Records
▬▬▬▬▬▬▬▬▬▬
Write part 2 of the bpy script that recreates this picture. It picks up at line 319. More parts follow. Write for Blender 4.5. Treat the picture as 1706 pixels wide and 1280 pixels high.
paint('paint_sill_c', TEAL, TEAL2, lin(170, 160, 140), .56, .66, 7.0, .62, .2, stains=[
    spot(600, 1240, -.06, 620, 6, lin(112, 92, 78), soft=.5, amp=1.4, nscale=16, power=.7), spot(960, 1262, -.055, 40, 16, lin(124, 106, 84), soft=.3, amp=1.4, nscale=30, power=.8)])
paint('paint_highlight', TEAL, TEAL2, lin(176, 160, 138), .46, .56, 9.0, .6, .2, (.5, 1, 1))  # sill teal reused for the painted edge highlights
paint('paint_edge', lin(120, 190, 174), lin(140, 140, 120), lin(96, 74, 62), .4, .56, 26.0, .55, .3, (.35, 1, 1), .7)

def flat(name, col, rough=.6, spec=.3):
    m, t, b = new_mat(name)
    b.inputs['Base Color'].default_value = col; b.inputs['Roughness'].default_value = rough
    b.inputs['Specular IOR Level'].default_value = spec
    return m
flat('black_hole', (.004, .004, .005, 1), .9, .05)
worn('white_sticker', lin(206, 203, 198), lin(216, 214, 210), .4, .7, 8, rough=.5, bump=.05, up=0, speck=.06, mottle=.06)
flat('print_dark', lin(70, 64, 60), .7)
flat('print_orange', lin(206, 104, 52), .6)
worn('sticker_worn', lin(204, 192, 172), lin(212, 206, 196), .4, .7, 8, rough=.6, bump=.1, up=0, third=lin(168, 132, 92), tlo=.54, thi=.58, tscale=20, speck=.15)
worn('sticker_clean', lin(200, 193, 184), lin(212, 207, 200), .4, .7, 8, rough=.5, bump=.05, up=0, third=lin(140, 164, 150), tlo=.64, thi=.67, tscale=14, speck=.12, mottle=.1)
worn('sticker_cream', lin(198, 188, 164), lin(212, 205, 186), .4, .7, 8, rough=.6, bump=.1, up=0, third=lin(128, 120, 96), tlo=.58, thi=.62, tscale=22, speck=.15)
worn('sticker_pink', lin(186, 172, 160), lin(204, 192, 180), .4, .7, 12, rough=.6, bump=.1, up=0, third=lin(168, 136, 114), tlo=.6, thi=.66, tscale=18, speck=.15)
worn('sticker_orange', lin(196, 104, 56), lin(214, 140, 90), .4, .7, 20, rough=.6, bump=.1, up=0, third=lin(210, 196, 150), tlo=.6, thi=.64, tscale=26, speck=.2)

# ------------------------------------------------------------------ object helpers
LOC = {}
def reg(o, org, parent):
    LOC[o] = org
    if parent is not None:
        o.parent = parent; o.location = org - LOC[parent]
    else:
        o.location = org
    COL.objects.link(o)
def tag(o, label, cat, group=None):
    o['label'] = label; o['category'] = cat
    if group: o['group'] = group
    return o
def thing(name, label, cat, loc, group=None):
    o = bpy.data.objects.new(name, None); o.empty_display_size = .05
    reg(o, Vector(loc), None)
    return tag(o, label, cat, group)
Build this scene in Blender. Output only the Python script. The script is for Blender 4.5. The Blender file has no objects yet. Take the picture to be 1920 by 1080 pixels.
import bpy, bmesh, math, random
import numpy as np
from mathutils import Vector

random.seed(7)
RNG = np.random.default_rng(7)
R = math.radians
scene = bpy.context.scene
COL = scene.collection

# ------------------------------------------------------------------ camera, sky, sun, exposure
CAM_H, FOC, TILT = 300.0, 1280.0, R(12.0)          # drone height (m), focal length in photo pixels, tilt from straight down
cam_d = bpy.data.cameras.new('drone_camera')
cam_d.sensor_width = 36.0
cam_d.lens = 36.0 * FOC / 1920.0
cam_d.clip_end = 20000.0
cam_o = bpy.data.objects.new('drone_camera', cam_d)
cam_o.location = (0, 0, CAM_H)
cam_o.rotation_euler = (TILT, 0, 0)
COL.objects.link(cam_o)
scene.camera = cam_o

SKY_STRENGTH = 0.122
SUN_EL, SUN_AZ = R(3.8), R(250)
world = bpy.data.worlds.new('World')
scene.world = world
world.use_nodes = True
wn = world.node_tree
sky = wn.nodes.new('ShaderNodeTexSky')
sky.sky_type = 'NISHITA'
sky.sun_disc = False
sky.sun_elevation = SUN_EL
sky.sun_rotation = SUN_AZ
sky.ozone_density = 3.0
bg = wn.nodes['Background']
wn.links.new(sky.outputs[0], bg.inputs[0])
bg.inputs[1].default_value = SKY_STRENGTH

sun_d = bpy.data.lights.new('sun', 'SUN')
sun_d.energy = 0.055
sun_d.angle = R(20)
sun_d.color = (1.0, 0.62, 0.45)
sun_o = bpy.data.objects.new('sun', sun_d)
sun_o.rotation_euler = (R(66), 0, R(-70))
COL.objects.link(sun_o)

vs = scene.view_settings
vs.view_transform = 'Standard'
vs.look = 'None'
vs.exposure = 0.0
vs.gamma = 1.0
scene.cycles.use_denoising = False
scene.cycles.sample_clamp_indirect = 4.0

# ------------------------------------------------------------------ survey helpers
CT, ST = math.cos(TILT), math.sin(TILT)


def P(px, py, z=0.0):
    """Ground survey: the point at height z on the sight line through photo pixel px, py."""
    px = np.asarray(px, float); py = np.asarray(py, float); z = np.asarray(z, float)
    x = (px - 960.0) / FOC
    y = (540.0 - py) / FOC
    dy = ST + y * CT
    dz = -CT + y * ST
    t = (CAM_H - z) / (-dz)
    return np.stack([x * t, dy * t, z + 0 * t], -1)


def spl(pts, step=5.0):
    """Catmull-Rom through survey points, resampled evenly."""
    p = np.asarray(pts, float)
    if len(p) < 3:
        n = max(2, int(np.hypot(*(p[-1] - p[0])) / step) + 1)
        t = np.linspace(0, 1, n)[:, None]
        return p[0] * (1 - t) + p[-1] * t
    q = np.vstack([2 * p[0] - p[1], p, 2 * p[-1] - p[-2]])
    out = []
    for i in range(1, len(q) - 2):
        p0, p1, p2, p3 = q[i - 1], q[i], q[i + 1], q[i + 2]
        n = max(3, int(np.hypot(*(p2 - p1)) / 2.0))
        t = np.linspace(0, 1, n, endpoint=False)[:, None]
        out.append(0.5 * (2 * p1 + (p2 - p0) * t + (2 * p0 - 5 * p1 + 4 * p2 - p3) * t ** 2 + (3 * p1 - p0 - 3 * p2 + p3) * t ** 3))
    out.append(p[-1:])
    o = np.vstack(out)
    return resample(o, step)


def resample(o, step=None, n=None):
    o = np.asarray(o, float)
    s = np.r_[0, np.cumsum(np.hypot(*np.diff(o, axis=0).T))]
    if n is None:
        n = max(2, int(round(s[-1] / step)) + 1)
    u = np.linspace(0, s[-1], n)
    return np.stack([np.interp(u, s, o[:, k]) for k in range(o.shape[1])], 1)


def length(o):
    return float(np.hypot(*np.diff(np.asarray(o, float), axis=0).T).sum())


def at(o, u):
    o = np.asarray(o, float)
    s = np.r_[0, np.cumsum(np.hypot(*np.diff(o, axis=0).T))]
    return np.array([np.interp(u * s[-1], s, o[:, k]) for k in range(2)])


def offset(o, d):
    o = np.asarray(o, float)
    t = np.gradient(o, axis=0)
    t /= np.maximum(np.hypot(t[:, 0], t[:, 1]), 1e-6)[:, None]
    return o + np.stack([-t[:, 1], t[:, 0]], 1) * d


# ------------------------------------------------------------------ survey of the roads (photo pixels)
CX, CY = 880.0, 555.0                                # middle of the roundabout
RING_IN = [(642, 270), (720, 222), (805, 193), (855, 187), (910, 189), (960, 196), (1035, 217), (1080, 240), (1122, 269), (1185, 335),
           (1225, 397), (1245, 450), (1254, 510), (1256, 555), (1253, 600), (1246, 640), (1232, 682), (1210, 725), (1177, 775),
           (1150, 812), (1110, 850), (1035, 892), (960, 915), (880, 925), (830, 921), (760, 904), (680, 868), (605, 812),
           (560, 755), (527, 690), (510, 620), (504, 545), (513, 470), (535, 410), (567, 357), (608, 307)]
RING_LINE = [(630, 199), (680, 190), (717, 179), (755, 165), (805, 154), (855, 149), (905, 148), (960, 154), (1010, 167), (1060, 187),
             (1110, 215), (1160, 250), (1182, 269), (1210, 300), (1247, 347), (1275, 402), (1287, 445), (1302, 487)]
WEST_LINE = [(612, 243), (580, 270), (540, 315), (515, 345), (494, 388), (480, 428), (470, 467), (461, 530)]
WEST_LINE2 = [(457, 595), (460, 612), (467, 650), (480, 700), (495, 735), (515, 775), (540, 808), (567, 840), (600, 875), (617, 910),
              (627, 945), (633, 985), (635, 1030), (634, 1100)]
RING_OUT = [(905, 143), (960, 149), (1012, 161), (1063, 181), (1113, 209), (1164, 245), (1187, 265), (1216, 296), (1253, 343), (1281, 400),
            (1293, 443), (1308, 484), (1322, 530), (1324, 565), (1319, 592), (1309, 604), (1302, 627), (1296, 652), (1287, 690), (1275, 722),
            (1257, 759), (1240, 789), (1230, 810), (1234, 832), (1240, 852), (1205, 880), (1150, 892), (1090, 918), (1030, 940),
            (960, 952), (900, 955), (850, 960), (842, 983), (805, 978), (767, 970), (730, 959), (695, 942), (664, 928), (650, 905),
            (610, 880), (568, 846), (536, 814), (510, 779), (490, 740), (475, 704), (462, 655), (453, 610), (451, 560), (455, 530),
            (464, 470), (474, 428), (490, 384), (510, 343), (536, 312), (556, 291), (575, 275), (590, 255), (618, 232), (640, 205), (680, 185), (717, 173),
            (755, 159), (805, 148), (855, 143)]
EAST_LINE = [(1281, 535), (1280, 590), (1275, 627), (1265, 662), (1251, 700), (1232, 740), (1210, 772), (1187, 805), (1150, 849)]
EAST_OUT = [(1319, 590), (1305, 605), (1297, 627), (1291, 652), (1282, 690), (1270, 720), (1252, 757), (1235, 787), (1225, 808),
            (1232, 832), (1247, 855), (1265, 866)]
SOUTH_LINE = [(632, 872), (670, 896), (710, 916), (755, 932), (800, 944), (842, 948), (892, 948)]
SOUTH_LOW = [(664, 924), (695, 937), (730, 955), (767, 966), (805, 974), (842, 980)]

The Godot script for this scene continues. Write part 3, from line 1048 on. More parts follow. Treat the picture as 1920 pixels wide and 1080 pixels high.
▬▬▬▬▬▬▬▬▬▬
- EXERCISE:
Return nothing but the lines from the start of the listing above through the line containing "(.35, 1, 1), .7)", exactly as given.

- WRITTEN SOLUTION:
Write part 2 of the bpy script that recreates this picture. It picks up at line 319. More parts follow. Write for Blender 4.5. Treat the picture as 1706 pixels wide and 1280 pixels high.
paint('paint_sill_c', TEAL, TEAL2, lin(170, 160, 140), .56, .66, 7.0, .62, .2, stains=[
    spot(600, 1240, -.06, 620, 6, lin(112, 92, 78), soft=.5, amp=1.4, nscale=16, power=.7), spot(960, 1262, -.055, 40, 16, lin(124, 106, 84), soft=.3, amp=1.4, nscale=30, power=.8)])
paint('paint_highlight', TEAL, TEAL2, lin(176, 160, 138), .46, .56, 9.0, .6, .2, (.5, 1, 1))  # sill teal reused for the painted edge highlights
paint('paint_edge', lin(120, 190, 174), lin(140, 140, 120), lin(96, 74, 62), .4, .56, 26.0, .55, .3, (.35, 1, 1), .7)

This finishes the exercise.